Write out all the lines again, precisely as they stand, but without the images.

***** COLLECTED MATERIAL *****

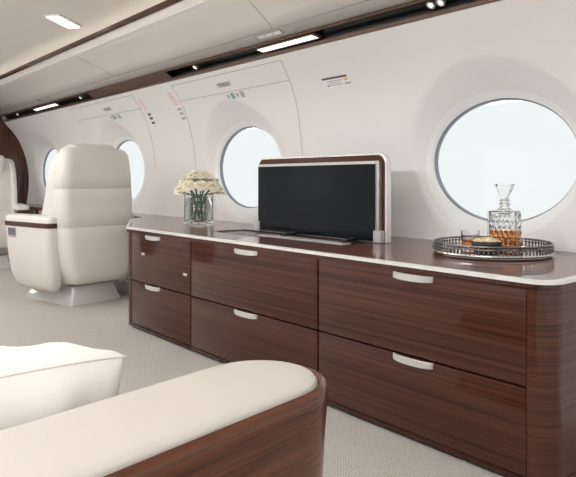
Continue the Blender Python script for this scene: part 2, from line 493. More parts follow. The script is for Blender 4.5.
# lights added out of view, opposite strip and ceiling panels, to fill the cabin
r = thing('strip_light', 'long added fill light in the unseen channel of the opposite side', 'light', (-3.4, -.2, 1.63))
m = MB(); m.loft([[(x, 2.0 - p.y, p.z) for p in (chan(0, .2, .002), chan(0, .8, .002), chan(0, .8, .014), chan(0, .2, .014))] for x in (XL + .1, XR - .1)]); m.build('diffuser', 'strip', r, smooth=False)
for i, xx in enumerate((-6.6, -4.4, -2.2)):  # ceiling panels added to brighten the cabin, outside the view
    r = thing('ceiling_fill', ['added unseen ceiling fill panel nearest the walnut arch', 'added unseen ceiling fill panel above the swivel seat aisle', 'added unseen ceiling fill panel above the sofa', 'added unseen ceiling fill panel overhead behind the view'][i], 'light', (xx, .86, 1.925), group='added ceiling fill panels')
    m = MB(); m.box((xx - .6, .78, 1.927), (xx + .6, .94, 1.94), .003); m.build('frame', 'white', r)
    m = MB(); m.box((xx - .58, .80, 1.922), (xx + .58, .92, 1.930), .002); m.build('diffuser', 'ceilfill', r)
# small vents on the service panel
def psu_mtx(x, z):
    y = psuD(z)
    return Matrix.Translation((x, y, z)) @ Matrix.Rotation(math.atan2(-.067, .145), 4, 'X')
r = thing('ceiling_vent', 'small three-slot vent on the service panel above the strip light', 'vent', (-2.68, psuD(1.69), 1.69))
m = MB(); m.box((-.105, -.018, -.007), (.105, .018, -.002), .002, mtx=psu_mtx(-2.68, 1.688)); m.build('frame', 'silver', r)
for k in (-1, 0, 1):
    m = MB(); m.box((-.028 + k * .066, -.011, -.009), (.028 + k * .066, .011, -.006), mtx=psu_mtx(-2.68, 1.688)); m.build('lamp_lens', 'white', r, smooth=False)
m = MB(); m.box((-.05, -.012, -.007), (.05, .012, -.002), .002, mtx=psu_mtx(-6.4, 1.695))
tag(m.build('ceiling_vent', 'silver'), 'tiny silver vent on the far end of the service panel', 'vent')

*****

* [EXERCISE RESULT]
Continue the Blender Python script for this scene: part 2, from line 493. More parts follow. The script is for Blender 4.5.
# lights added out of view, opposite strip and ceiling panels, to fill the cabin
r = thing('strip_light', 'long added fill light in the unseen channel of the opposite side', 'light', (-3.4, -.2, 1.63))
m = MB(); m.loft([[(x, 2.0 - p.y, p.z) for p in (chan(0, .2, .002), chan(0, .8, .002), chan(0, .8, .014), chan(0, .2, .014))] for x in (XL + .1, XR - .1)]); m.build('diffuser', 'strip', r, smooth=False)
for i, xx in enumerate((-6.6, -4.4, -2.2)):  # ceiling panels added to brighten the cabin, outside the view
    r = thing('ceiling_fill', ['added unseen ceiling fill panel nearest the walnut arch', 'added unseen ceiling fill panel above the swivel seat aisle', 'added unseen ceiling fill panel above the sofa', 'added unseen ceiling fill panel overhead behind the view'][i], 'light', (xx, .86, 1.925), group='added ceiling fill panels')
    m = MB(); m.box((xx - .6, .78, 1.927), (xx + .6, .94, 1.94), .003); m.build('frame', 'white', r)
    m = MB(); m.box((xx - .58, .80, 1.922), (xx + .58, .92, 1.930), .002); m.build('diffuser', 'ceilfill', r)
# small vents on the service panel
def psu_mtx(x, z):
    y = psuD(z)
    return Matrix.Translation((x, y, z)) @ Matrix.Rotation(math.atan2(-.067, .145), 4, 'X')
r = thing('ceiling_vent', 'small three-slot vent on the service panel above the strip light', 'vent', (-2.68, psuD(1.69), 1.69))
m = MB(); m.box((-.105, -.018, -.007), (.105, .018, -.002), .002, mtx=psu_mtx(-2.68, 1.688)); m.build('frame', 'silver', r)
for k in (-1, 0, 1):
    m = MB(); m.box((-.028 + k * .066, -.011, -.009), (.028 + k * .066, .011, -.006), mtx=psu_mtx(-2.68, 1.688)); m.build('lamp_lens', 'white', r, smooth=False)
m = MB(); m.box((-.05, -.012, -.007), (.05, .012, -.002), .002, mtx=psu_mtx(-6.4, 1.695))
tag(m.build('ceiling_vent', 'silver'), 'tiny silver vent on the far end of the service panel', 'vent')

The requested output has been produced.